Expected value of sums
It depends (slightly) on how one interprets before. There are two interpretations possible: (i) Before means not including the draw that got us the first Ace and (ii) We include in the count the draw that got us the first Ace.
There is no big difference between (i) and (ii): The count (and expectation) in (ii) is just $1$ more than the count, and expectation, in (i), We use interpretation (i). So let $W$ be the number of draws before the first Ace, not including the draw that got us the Ace. We want $E(W)$.
The argument is simple but a bit delicate, so the solution below is given in great detail. Luckily, the actual computation is almost formula-free. We use indicator random variables. Label the $48$ non-Aces $1$ to $48$. Don't bother to label the Aces.
Define random variable $X_i$ by $X_i=1$ if the card with label $i$ was drawn before any Ace, and let $X_i=0$ otherwise. Then $$W=X_1+X_2+\cdots+X_{48}.$$ By the linearity of expectation, which holds even when the random variables are not independent, we have $$E(W)=E(X_1+X_2+\cdots+X_{48})=E(X_1)+E(X_2)+\cdots+E(X_{48}).$$ By symmetry, all the $X_i$ have the same distribution.
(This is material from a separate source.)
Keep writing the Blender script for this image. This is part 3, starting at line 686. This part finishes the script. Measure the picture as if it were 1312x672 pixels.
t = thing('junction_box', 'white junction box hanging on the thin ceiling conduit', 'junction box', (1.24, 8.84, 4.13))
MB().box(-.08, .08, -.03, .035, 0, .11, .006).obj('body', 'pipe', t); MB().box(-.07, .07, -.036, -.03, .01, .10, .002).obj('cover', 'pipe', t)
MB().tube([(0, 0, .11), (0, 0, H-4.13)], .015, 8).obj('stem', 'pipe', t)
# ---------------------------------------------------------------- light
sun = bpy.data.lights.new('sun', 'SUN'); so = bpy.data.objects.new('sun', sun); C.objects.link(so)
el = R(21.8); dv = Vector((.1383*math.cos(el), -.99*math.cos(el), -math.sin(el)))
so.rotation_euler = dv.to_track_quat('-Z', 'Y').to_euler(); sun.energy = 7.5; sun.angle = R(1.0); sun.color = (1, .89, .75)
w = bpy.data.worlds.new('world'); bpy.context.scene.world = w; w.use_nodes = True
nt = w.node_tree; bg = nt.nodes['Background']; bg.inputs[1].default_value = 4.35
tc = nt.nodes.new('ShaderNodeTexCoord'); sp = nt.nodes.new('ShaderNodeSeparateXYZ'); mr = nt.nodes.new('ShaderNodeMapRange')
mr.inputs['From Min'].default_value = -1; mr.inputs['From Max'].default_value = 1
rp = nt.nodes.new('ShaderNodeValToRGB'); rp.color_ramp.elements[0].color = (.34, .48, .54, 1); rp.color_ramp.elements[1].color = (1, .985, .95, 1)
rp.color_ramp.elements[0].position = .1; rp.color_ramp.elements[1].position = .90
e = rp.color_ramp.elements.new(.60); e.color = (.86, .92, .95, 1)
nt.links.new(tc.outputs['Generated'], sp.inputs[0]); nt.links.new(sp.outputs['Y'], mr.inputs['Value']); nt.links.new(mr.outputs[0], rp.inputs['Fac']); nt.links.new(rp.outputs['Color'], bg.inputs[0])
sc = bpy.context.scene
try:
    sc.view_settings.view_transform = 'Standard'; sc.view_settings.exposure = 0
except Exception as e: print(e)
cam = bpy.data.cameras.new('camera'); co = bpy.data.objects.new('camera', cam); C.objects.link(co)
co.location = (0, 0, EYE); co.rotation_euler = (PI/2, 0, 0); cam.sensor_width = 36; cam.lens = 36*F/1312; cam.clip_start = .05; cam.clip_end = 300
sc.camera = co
We find, for example, the probability that $X_1=1$. So we want the probability that card with label $1$ is drawn before any Ace.
Consider the $5$-card collection consisting of the $4$ Aces and the card labelled $1$. All orders of these cards in the deck are equally likely. It follows that the probability that card with label $1$ is in front of the $4$ Aces is $\frac{1}{5}$. Thus $E(X_1)=\frac{1}{5}$.
We conclude that $E(W)=\dfrac{48}{5}$.
If we want to take interpretation (ii), and include the draw that got us the Ace, our expectation is $1+\dfrac{48}{5}=\dfrac{53}{5}$.
Add a fifth ace, uniformly randomly arrange the $53$ cards in a circle, and break the circle into a line at the added ace. By symmetry, the expected number of cards between two of the $5$ aces is $\frac{48}5$, so this is the expected number of cards between the beginning of the line and the first ace.
Distribute the $52$ cards uniformly between $0$ and $1$, so on average they're at $k/53$ for $k=1,2,3,\ldots,52$. The four aces are on average at $1/5,\ 2/5,\ 3/5,\ 4/5$. So $$ 0.2 = \frac{k}{53} $$ implies $$ k = 10.6. $$ and $(0.8)\cdot53 = 42.4$. So on average the four aces are the $10.6$th, $21.2$th, $31.8$th, and $42.4$th cards.
I came across this in The Theory of Gambling and Statistical Logic By Richard A. Epstein so pasting a snippet here. I got this from Google Books (public domain) so hopefully there is no copyright violation here. It's amazing how Andre, Michael and Patrick derived the correct answer differently.
A good way to go about this is as follows. Let $T$ be the number of cards drawn at the time of the first ace. This is a $\mathbb{N}$ valued random variable. Therefore $$E(T) = \sum_{n=0}^\infty P(T > n).$$ You may find this helpful.